To be sure, B&TFTM has some shortcomings. Once again, there’s a cast of famous historic figures, except they aren’t given any time to truly shine the way their counterparts in Excellent Adventure did; there’s no scene akin to the one in which Napoleon dines at the Ziggy Pig while Genghis Khan terrorizes a sporting goods store. A subplot involving Bill & Ted’s wives (Erinn Hayes and Jayma Mays) starts out being extremely funny, but is resolved so abruptly I have to imagine a chunk of it got cut out of the film. A beloved supporting character you likely assume will reappear is called out but never actually seen, while a different supporting character is brought back in the service of a running joke that hasn’t aged very well. And the movie kinda-sorta asks you to at least partially ignore the end of Bogus Journey, which isn’t the biggest deal but will annoy other OCD-afflicted continuity nerds like me.

The thing is, the cast is so great, and so many of the jokes land, that these deficiencies end up feeling minor. Reeves and Winter full-on murder it, and Weaving and Lundy-Paine are note-perfect as their daughters, creating characters that feel like more than just female versions of Bill and Ted (for one thing, they’re considerably smarter than their dads). William Sadler’s Grim Reaper is probably in the movie for less time than you’re expecting, but every second he’s on screen is gold. The new cast members — particularly Jillian Bell and an unrecognizable Anthony Carrigan — all make for terrific additions, too. Kristen Schaal and Holland Taylor, as the daughter and widow of the now-deceased Rufus, aren’t given all that much to do… but then, neither was Rufus, a character who was cool entirely because he was played by the late, great George Carlin (seriously, go back and re-watch the original movies — if Rufus had been played by Joe Piscopo, no one would have cared about him).

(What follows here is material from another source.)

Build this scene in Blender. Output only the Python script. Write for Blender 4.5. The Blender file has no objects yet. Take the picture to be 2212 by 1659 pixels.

To be sure, a lot of the credit also lies with director Dean Parisot, a series newcomer. Parisot directed Galaxy Quest, one of the best sci-fi comedies of the past twenty years, so he’s a natural fit for this material; the flick is a very brisk 98-minutes (including a droll post-credits scene), none of which feels wasted.

But the real heroes here may be screenwriters Chris Matheson and Ed Solomon, who penned all three Bill & Ted movies. Not only did they write some killer gags and manage to thread the needle between fan service and over-reliance on nostalgia, but they’ve created a story that both highlights and enhances the easy-to-overlook profundity of this franchise: that it’s all about bringing people together (Bill and Ted, in contrast to Beavis and Butt-Head or even Wayne and Garth, are overwhelmingly sweet-natured characters; they may be on the less intelligent side, but they’d never, say, humiliate someone on television as retaliation for their own foolish mistake). In the case of Face the Music, “bringing people together” also means reconciling with and/or forgiving loved ones we may have wronged or who may have wronged us. That feels especially relevant in 2020, when it seems like the world is more divided than ever.

Which makes it bittersweet that as much fun as Face the Music is, most of us will never get to experience via the communal experience the movie theater. Still, Bill & Ted Face the Music feels like the movie the world needs right now. Be excellent to each other, and party on, dudes.

Bill & Ted Face the Music comes out tomorrow (August 28) in theaters and on VOD.